:: GIVEN REQUEST ::
Go through the records and give each one again exactly.
----
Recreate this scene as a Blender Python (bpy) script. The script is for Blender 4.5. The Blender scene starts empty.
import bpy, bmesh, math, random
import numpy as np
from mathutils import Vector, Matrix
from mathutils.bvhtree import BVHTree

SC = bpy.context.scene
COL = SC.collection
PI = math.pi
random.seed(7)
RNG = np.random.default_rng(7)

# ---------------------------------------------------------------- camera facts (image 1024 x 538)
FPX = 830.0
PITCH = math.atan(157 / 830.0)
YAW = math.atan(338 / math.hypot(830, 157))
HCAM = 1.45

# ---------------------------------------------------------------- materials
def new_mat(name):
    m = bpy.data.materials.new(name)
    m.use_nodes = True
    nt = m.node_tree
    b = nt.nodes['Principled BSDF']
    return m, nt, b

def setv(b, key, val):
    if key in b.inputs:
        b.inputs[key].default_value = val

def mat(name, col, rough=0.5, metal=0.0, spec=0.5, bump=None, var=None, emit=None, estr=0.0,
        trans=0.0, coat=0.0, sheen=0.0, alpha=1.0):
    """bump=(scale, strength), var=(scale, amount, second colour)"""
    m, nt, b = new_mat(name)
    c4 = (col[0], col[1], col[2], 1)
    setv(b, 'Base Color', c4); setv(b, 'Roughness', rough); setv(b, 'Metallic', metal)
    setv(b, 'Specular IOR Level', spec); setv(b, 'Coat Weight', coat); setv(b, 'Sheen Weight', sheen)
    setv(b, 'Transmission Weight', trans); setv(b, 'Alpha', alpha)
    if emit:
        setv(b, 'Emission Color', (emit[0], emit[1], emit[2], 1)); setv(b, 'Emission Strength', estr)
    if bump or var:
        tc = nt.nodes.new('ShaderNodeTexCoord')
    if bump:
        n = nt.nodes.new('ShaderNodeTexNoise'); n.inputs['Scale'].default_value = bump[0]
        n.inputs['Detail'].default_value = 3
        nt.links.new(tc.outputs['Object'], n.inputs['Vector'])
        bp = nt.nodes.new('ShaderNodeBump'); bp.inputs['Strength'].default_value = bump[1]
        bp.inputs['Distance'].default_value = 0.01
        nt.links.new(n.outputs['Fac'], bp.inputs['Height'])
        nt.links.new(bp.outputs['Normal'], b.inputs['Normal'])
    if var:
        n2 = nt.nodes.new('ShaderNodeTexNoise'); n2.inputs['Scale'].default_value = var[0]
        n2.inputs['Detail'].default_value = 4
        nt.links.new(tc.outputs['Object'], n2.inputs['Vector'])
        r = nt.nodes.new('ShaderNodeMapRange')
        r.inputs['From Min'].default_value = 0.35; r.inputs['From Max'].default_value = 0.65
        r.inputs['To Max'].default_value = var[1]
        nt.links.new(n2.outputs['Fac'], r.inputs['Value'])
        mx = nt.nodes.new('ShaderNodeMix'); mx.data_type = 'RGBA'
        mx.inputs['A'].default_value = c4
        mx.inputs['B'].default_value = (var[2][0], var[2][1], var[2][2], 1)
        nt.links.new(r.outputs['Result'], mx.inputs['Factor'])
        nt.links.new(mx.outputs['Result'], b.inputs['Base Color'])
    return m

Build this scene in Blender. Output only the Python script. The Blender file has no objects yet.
----
:: SOLUTION FOR THIS TASK ::
Recreate this scene as a Blender Python (bpy) script. The script is for Blender 4.5. The Blender scene starts empty.
import bpy, bmesh, math, random
import numpy as np
from mathutils import Vector, Matrix
from mathutils.bvhtree import BVHTree

SC = bpy.context.scene
COL = SC.collection
PI = math.pi
random.seed(7)
RNG = np.random.default_rng(7)

# ---------------------------------------------------------------- camera facts (image 1024 x 538)
FPX = 830.0
PITCH = math.atan(157 / 830.0)
YAW = math.atan(338 / math.hypot(830, 157))
HCAM = 1.45

# ---------------------------------------------------------------- materials
def new_mat(name):
    m = bpy.data.materials.new(name)
    m.use_nodes = True
    nt = m.node_tree
    b = nt.nodes['Principled BSDF']
    return m, nt, b

def setv(b, key, val):
    if key in b.inputs:
        b.inputs[key].default_value = val

def mat(name, col, rough=0.5, metal=0.0, spec=0.5, bump=None, var=None, emit=None, estr=0.0,
        trans=0.0, coat=0.0, sheen=0.0, alpha=1.0):
    """bump=(scale, strength), var=(scale, amount, second colour)"""
    m, nt, b = new_mat(name)
    c4 = (col[0], col[1], col[2], 1)
    setv(b, 'Base Color', c4); setv(b, 'Roughness', rough); setv(b, 'Metallic', metal)
    setv(b, 'Specular IOR Level', spec); setv(b, 'Coat Weight', coat); setv(b, 'Sheen Weight', sheen)
    setv(b, 'Transmission Weight', trans); setv(b, 'Alpha', alpha)
    if emit:
        setv(b, 'Emission Color', (emit[0], emit[1], emit[2], 1)); setv(b, 'Emission Strength', estr)
    if bump or var:
        tc = nt.nodes.new('ShaderNodeTexCoord')
    if bump:
        n = nt.nodes.new('ShaderNodeTexNoise'); n.inputs['Scale'].default_value = bump[0]
        n.inputs['Detail'].default_value = 3
        nt.links.new(tc.outputs['Object'], n.inputs['Vector'])
        bp = nt.nodes.new('ShaderNodeBump'); bp.inputs['Strength'].default_value = bump[1]
        bp.inputs['Distance'].default_value = 0.01
        nt.links.new(n.outputs['Fac'], bp.inputs['Height'])
        nt.links.new(bp.outputs['Normal'], b.inputs['Normal'])
    if var:
        n2 = nt.nodes.new('ShaderNodeTexNoise'); n2.inputs['Scale'].default_value = var[0]
        n2.inputs['Detail'].default_value = 4
        nt.links.new(tc.outputs['Object'], n2.inputs['Vector'])
        r = nt.nodes.new('ShaderNodeMapRange')
        r.inputs['From Min'].default_value = 0.35; r.inputs['From Max'].default_value = 0.65
        r.inputs['To Max'].default_value = var[1]
        nt.links.new(n2.outputs['Fac'], r.inputs['Value'])
        mx = nt.nodes.new('ShaderNodeMix'); mx.data_type = 'RGBA'
        mx.inputs['A'].default_value = c4
        mx.inputs['B'].default_value = (var[2][0], var[2][1], var[2][2], 1)
        nt.links.new(r.outputs['Result'], mx.inputs['Factor'])
        nt.links.new(mx.outputs['Result'], b.inputs['Base Color'])
    return m

Build this scene in Blender. Output only the Python script. The Blender file has no objects yet.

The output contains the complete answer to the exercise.